BEGIN Source data

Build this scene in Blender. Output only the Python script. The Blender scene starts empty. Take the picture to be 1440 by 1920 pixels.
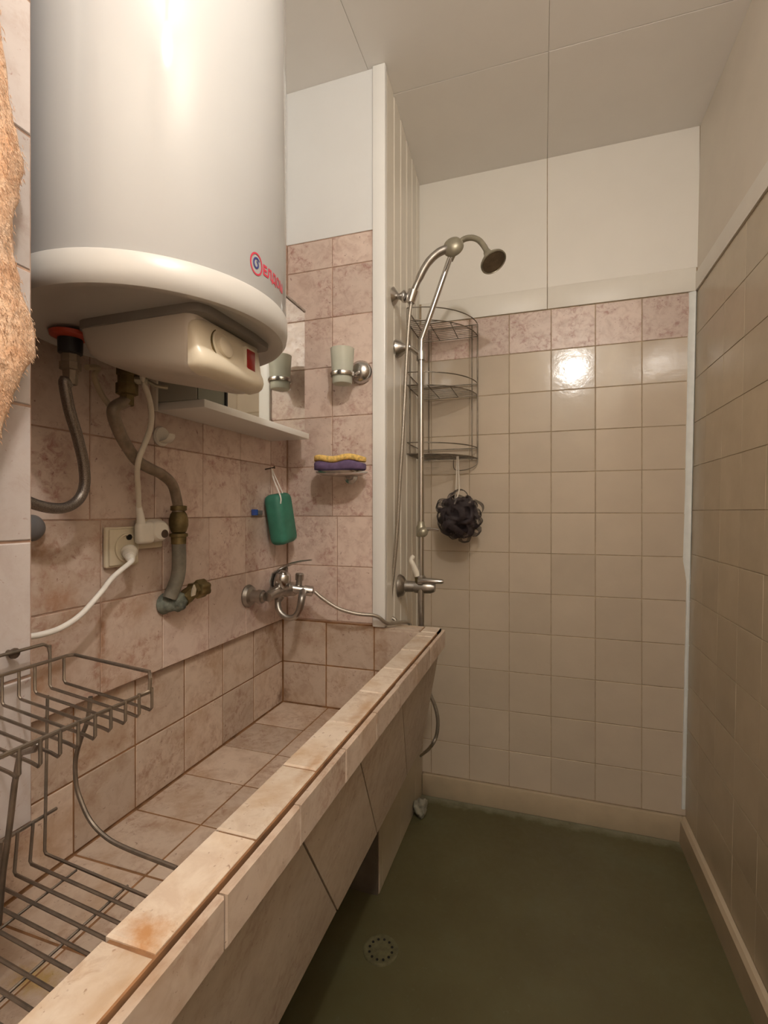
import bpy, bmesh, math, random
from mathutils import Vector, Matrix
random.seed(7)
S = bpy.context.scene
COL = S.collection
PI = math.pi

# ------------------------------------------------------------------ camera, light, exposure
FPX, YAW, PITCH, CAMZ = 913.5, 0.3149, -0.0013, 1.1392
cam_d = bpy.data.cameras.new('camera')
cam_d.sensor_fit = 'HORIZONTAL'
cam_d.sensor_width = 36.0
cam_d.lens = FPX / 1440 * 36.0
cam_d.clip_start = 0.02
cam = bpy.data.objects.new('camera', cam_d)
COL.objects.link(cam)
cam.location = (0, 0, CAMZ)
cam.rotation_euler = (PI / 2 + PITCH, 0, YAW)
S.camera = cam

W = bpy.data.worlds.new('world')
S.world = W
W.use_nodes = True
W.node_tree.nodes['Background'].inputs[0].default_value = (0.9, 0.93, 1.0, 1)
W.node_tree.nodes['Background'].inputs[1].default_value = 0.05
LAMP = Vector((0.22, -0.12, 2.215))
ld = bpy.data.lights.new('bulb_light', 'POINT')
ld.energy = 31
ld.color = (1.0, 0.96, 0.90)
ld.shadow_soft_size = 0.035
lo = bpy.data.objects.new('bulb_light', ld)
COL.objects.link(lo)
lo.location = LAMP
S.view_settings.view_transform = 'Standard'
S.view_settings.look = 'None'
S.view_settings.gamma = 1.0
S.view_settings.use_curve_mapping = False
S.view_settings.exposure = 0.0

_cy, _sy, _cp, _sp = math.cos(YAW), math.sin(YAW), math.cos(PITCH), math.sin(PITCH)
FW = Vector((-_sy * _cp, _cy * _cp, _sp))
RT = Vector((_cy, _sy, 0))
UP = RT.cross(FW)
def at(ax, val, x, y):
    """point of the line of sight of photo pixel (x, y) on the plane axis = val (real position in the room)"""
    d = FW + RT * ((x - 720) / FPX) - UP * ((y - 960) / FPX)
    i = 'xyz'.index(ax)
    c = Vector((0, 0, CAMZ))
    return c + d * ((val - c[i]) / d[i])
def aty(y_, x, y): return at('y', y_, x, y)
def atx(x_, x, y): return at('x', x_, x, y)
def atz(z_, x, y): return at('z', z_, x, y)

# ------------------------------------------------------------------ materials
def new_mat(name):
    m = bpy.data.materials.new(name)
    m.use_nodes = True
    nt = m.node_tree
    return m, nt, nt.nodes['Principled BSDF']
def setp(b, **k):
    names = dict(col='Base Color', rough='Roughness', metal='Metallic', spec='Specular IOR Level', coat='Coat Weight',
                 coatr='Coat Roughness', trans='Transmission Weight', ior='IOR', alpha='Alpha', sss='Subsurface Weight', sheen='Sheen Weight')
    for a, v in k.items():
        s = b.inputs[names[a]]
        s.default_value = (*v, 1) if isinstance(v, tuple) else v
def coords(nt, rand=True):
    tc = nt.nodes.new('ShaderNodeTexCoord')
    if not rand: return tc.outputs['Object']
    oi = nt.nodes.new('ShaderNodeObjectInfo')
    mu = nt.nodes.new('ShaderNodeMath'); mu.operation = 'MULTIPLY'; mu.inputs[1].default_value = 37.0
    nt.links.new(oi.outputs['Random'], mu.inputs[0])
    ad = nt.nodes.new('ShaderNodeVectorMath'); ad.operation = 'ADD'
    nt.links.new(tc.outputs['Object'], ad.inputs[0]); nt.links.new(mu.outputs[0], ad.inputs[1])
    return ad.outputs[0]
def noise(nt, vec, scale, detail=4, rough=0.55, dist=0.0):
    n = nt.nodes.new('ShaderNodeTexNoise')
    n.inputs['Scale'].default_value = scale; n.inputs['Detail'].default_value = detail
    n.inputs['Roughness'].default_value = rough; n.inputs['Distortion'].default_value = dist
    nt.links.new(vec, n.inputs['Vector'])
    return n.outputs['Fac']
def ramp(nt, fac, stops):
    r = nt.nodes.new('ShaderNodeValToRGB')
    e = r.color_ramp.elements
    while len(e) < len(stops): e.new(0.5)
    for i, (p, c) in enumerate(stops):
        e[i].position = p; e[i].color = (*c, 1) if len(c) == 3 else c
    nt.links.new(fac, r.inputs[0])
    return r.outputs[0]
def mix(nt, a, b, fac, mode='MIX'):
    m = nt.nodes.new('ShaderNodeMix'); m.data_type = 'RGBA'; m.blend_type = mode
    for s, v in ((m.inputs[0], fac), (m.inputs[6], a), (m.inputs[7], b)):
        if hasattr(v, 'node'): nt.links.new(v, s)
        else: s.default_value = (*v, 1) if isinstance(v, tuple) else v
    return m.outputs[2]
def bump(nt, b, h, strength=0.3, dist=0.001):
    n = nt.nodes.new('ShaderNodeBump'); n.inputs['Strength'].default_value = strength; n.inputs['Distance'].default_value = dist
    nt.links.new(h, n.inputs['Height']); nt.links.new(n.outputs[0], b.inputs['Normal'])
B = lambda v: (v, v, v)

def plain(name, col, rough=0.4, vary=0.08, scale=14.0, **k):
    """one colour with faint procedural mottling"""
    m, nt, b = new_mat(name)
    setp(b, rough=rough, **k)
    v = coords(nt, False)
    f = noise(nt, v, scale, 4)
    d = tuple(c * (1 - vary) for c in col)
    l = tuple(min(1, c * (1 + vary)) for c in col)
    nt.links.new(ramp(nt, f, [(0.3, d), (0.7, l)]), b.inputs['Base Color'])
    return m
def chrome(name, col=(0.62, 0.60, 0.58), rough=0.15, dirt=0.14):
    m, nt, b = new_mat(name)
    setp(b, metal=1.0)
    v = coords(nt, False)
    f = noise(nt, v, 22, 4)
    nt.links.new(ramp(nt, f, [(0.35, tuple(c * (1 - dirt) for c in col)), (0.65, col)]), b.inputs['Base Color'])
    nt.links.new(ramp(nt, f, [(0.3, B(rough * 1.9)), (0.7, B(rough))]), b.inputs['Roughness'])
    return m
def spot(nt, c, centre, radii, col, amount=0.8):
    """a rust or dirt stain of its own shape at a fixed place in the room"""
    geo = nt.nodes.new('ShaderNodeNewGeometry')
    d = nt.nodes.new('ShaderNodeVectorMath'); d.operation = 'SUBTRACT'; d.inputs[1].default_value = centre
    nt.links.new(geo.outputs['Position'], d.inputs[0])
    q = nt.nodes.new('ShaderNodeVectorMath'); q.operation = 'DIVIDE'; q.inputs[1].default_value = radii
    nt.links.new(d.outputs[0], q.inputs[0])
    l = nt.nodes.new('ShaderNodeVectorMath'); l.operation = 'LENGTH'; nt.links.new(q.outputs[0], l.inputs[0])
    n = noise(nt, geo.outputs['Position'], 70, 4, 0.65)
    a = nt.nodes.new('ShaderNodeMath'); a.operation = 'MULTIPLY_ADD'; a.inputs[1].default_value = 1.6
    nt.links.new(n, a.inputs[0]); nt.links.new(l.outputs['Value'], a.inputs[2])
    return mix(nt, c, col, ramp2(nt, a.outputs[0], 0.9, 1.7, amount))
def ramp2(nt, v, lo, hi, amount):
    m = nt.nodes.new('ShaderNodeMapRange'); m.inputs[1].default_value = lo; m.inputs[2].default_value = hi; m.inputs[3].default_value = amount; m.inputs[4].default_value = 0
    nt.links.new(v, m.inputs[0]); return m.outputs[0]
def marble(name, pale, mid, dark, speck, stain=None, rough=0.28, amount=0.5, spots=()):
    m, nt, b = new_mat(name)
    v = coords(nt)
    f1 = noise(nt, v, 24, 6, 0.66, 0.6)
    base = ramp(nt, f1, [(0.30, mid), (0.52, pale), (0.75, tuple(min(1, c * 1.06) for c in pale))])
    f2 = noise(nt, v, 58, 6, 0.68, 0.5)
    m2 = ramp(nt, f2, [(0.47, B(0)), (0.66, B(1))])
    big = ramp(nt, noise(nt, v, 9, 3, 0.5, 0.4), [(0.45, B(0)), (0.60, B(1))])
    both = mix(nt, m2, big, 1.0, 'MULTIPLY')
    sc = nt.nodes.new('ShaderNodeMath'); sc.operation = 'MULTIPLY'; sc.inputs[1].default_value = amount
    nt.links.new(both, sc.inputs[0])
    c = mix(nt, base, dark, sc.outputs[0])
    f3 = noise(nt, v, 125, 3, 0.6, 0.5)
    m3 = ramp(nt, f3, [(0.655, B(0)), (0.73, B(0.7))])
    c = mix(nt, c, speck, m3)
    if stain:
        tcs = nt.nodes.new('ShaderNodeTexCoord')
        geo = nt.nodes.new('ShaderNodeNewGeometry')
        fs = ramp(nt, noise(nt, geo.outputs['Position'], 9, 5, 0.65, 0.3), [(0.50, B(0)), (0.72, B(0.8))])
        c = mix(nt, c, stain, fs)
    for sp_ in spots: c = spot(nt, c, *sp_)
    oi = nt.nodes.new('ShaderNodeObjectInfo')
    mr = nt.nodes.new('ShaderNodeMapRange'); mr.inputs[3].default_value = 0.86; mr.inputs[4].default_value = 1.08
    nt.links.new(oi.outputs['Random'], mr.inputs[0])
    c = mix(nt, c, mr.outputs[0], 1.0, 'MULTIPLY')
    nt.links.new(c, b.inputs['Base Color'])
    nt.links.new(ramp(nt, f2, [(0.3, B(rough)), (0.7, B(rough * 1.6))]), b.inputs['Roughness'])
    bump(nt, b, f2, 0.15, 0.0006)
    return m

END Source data

Omit the pictures, then repeat exactly each line from the beginning of the listing through the line with "S.camera = cam".

Build this scene in Blender. Output only the Python script. The Blender scene starts empty. Take the picture to be 1440 by 1920 pixels.
import bpy, bmesh, math, random
from mathutils import Vector, Matrix
random.seed(7)
S = bpy.context.scene
COL = S.collection
PI = math.pi

# ------------------------------------------------------------------ camera, light, exposure
FPX, YAW, PITCH, CAMZ = 913.5, 0.3149, -0.0013, 1.1392
cam_d = bpy.data.cameras.new('camera')
cam_d.sensor_fit = 'HORIZONTAL'
cam_d.sensor_width = 36.0
cam_d.lens = FPX / 1440 * 36.0
cam_d.clip_start = 0.02
cam = bpy.data.objects.new('camera', cam_d)
COL.objects.link(cam)
cam.location = (0, 0, CAMZ)
cam.rotation_euler = (PI / 2 + PITCH, 0, YAW)
S.camera = cam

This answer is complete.